Everything else, all the platform specific code in the repo is entirely there to help people understand how to use it or to get started.

It's a mistake to think otherwise because it incorrectly limits Dear ImGUI's perceived usefulness. If you believe you have to take a backend or use one of the APIs provided then you'll mistakingly believe it would be hard to put in your existing game. If you understand what it's really about then it's trivial to put it in almost anything. That is by design.


Hi gregg :)

I think it's a bit of both. From the point of view of game programmers and custom engine users/creators, it's important to know that Dear ImGui will be easy to integrate in whatever odd-custom tech they may have, and I am on the watch to hold that guarantee around, and to keep communicating it.

At the same time, effectively probably 90% of homebrew custom engines not build in a professional context are build over common known technology, Win32 API, SDL/GLFW, DX11 etc. And it makes sense to provide the ready-to-use glue to ensure you can integrate Dear ImGui is most apps with <20 lines of code. It's even more meaningful to have that possibility when you are bootstrapping a new projects or are wholly unfamiliar with programming or graphics technology.

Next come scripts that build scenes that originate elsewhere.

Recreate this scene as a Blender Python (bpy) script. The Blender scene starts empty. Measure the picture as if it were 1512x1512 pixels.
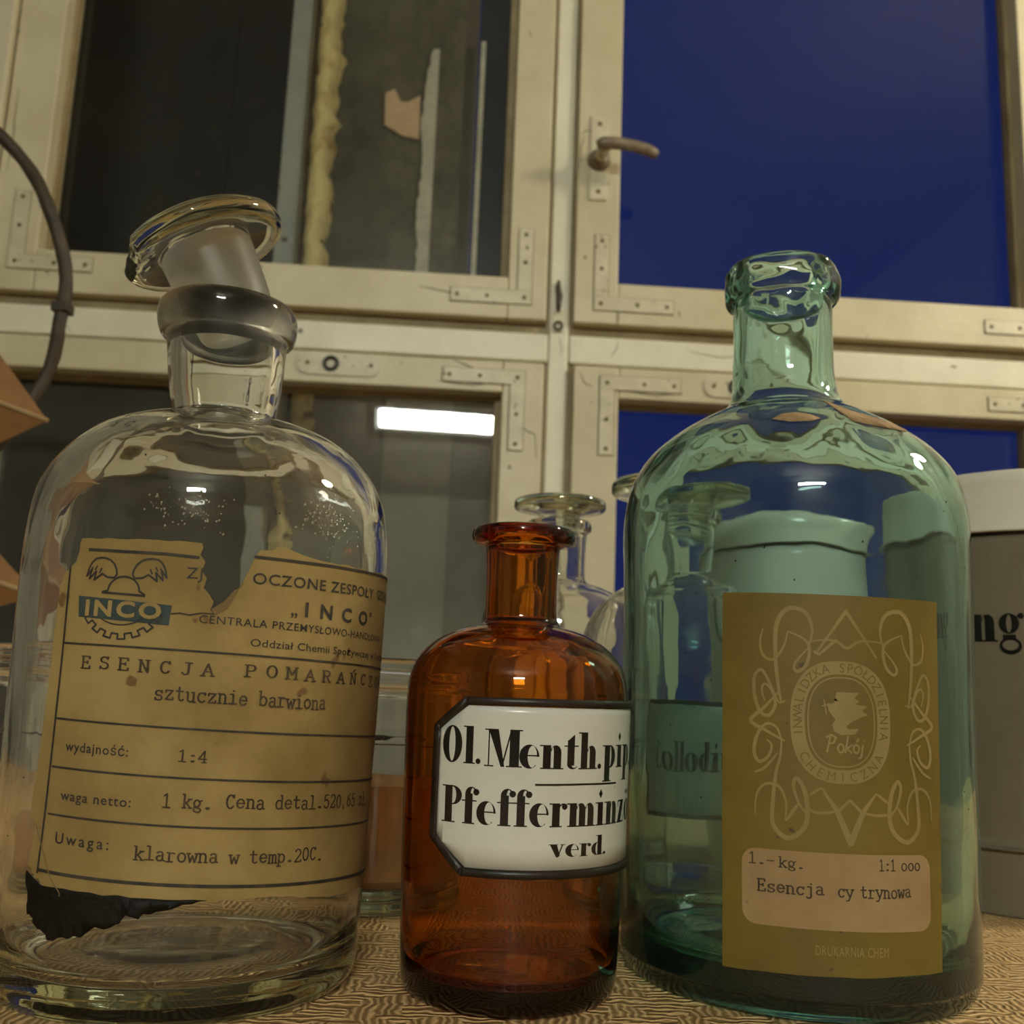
import bpy, bmesh, math, random
from math import sin, cos, pi, radians, sqrt, exp
from mathutils import Vector, Matrix, noise
random.seed(7)
SC = bpy.context.scene
COL = SC.collection

# ---------------------------------------------------------------- camera
CAM_H = 0.088
PITCH, ROLL = radians(9.9), radians(2.2)
fwd = Vector((0, cos(PITCH), sin(PITCH))); up0 = Vector((0, -sin(PITCH), cos(PITCH))); rt0 = Vector((1, 0, 0))
rt = cos(ROLL) * rt0 + sin(ROLL) * up0
upv = -sin(ROLL) * rt0 + cos(ROLL) * up0
cd = bpy.data.cameras.new('camera'); cam = bpy.data.objects.new('camera', cd); COL.objects.link(cam)
cam.matrix_world = Matrix(((rt.x, upv.x, -fwd.x, 0), (rt.y, upv.y, -fwd.y, 0), (rt.z, upv.z, -fwd.z, CAM_H), (0, 0, 0, 1)))
cd.sensor_width = 36; cd.lens = 36 * 1500 / 1512
cd.clip_start = 0.01; cd.clip_end = 200
cd.dof.use_dof = True; cd.dof.focus_distance = 0.275; cd.dof.aperture_fstop = 26
SC.camera = cam

# ---------------------------------------------------------------- world, colour management
SC.view_settings.view_transform = 'Standard'; SC.view_settings.look = 'None'
SC.view_settings.exposure = 0.0; SC.view_settings.gamma = 1.0
SC.view_settings.use_curve_mapping = False
w = bpy.data.worlds.new('world'); SC.world = w; w.use_nodes = True
bg = w.node_tree.nodes['Background']
bg.inputs[0].default_value = (0.0032, 0.0122, 0.088, 1); bg.inputs[1].default_value = 1.0   # late dusk sky
cy = SC.cycles
cy.max_bounces = 20; cy.transmission_bounces = 18; cy.transparent_max_bounces = 16
cy.diffuse_bounces = 4; cy.glossy_bounces = 6
cy.sample_clamp_indirect = 12; cy.sample_clamp_direct = 0
cy.blur_glossy = 0.3
cy.use_denoising = True
try: cy.denoiser = 'OPENIMAGEDENOISE'
except Exception: pass
TUBE_POWER = 222.0      # emission strength of the tube panel on the back wall
BULB_POWER = 88.0      # emission strength of the wall lamp's globe

# ---------------------------------------------------------------- materials
MATS = {}
def nodes(name):
    m = bpy.data.materials.new(name); m.use_nodes = True; MATS[name] = m
    nt = m.node_tree; nt.nodes.clear()
    out = nt.nodes.new('ShaderNodeOutputMaterial')
    return m, nt, out
def N(nt, typ, **kw):
    n = nt.nodes.new(typ)
    for k, v in kw.items(): setattr(n, k, v)
    return n
def L(nt, a, b): nt.links.new(a, b)
def noise_tex(nt, scale, detail=4, rough=.6, coord='Object', stretch=None, dist=0):
    tc = N(nt, 'ShaderNodeTexCoord'); src = tc.outputs[coord]
    if stretch:
        mp = N(nt, 'ShaderNodeMapping'); mp.inputs['Scale'].default_value = stretch
        L(nt, src, mp.inputs[0]); src = mp.outputs[0]
    t = N(nt, 'ShaderNodeTexNoise'); t.inputs['Scale'].default_value = scale
    t.inputs['Detail'].default_value = detail; t.inputs['Roughness'].default_value = rough
    t.inputs['Distortion'].default_value = dist
    L(nt, src, t.inputs['Vector']); return t
def ramp(nt, src, stops):
    r = N(nt, 'ShaderNodeValToRGB'); e = r.color_ramp.elements
    while len(e) < len(stops): e.new(.5)
    for i, (p, c) in enumerate(stops):
        e[i].position = p; e[i].color = (c[0], c[1], c[2], 1) if len(c) == 3 else c
    L(nt, src, r.inputs[0]); return r
def mix(nt, fac, a, b, mode='MIX'):
    m = N(nt, 'ShaderNodeMix', data_type='RGBA', blend_type=mode)
    for i, v in ((0, fac), (6, a), (7, b)):
        if hasattr(v, 'links') or hasattr(v, 'is_linked'): L(nt, v, m.inputs[i])
        else: m.inputs[i].default_value = v if i == 0 else (v[0], v[1], v[2], 1)
    return m.outputs[2]
def bump(nt, h, strength=.3, dist=.001):
    b = N(nt, 'ShaderNodeBump'); b.inputs['Strength'].default_value = strength; b.inputs['Distance'].default_value = dist
    L(nt, h, b.inputs['Height']); return b.outputs[0]
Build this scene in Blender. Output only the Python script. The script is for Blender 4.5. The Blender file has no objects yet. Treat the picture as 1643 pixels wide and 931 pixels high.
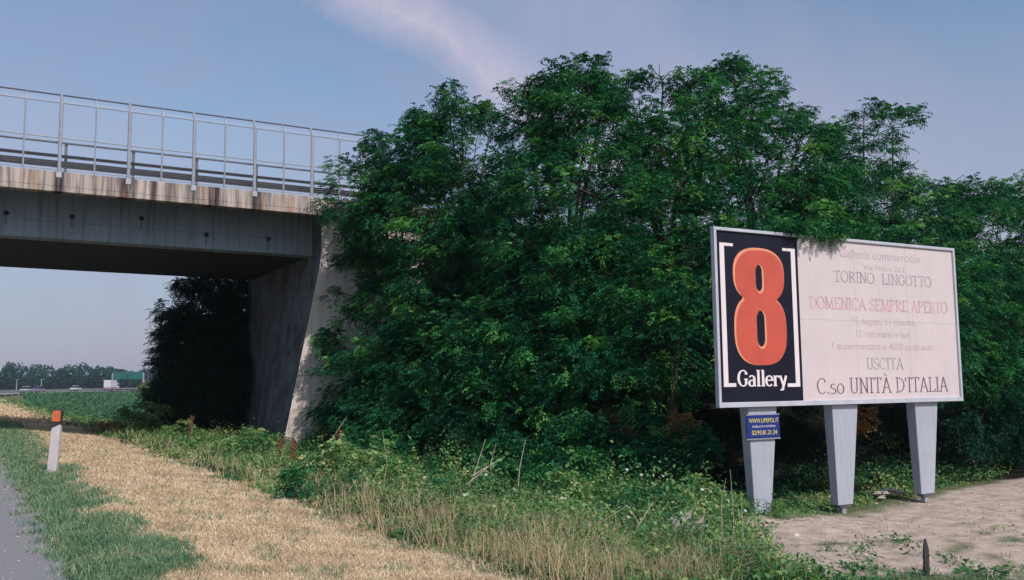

The feature scope of Dear ImGui has grown meaningfully over the years, and although the only "required" elements are still mouse pos/buttons, time and rendering those vertices with scissoring, in reality there are many other desirable things which adds up to more work to provide (clipboard, keyboard, gamepads, mouse cursor shape, IME hooks, dpi queries, not mentioning multi-viewports).

You can see my reasoning for renaming examples/ to backends/ here: https://github.com/ocornut/imgui/issues/3513 If anything, I found the tendency of my-weekend-engine people to do their first foray into Dear ImGui often improductive and detrimental to the perception of using Dear ImGui. They tend to struggle 4 hours to get a feature-incomplete backends done instead of first plugging fully working existing backends with <20 lines THEN considering if they really need to rewrite that. I believe that did more bad than good to Dear ImGui because they end up using feature incomplete versions. It's also that years fixing those backends to try to have them work everywhere has been helpful in growing the confidence of calling them backends.

I believe this is mostly communication issue: we should keep hammering that backends are reasonably easy to rewrite and keep documenting that process.

Ref: https://github.com/ocornut/imgui/blob/master/docs/BACKENDS.m...


I had different feelings about the examples. Seeing example integrations into so many rendering apis reassured me that it would be trivial to add Dear Imgui in to my own projects. Without the examples you have to take it on faith that they designed their api to be easily integrated.

Many libraries claim to be cross platform and turn out to be hugely painful to use on anything outside of a few intended targets. I still have nightmares about Scaleform!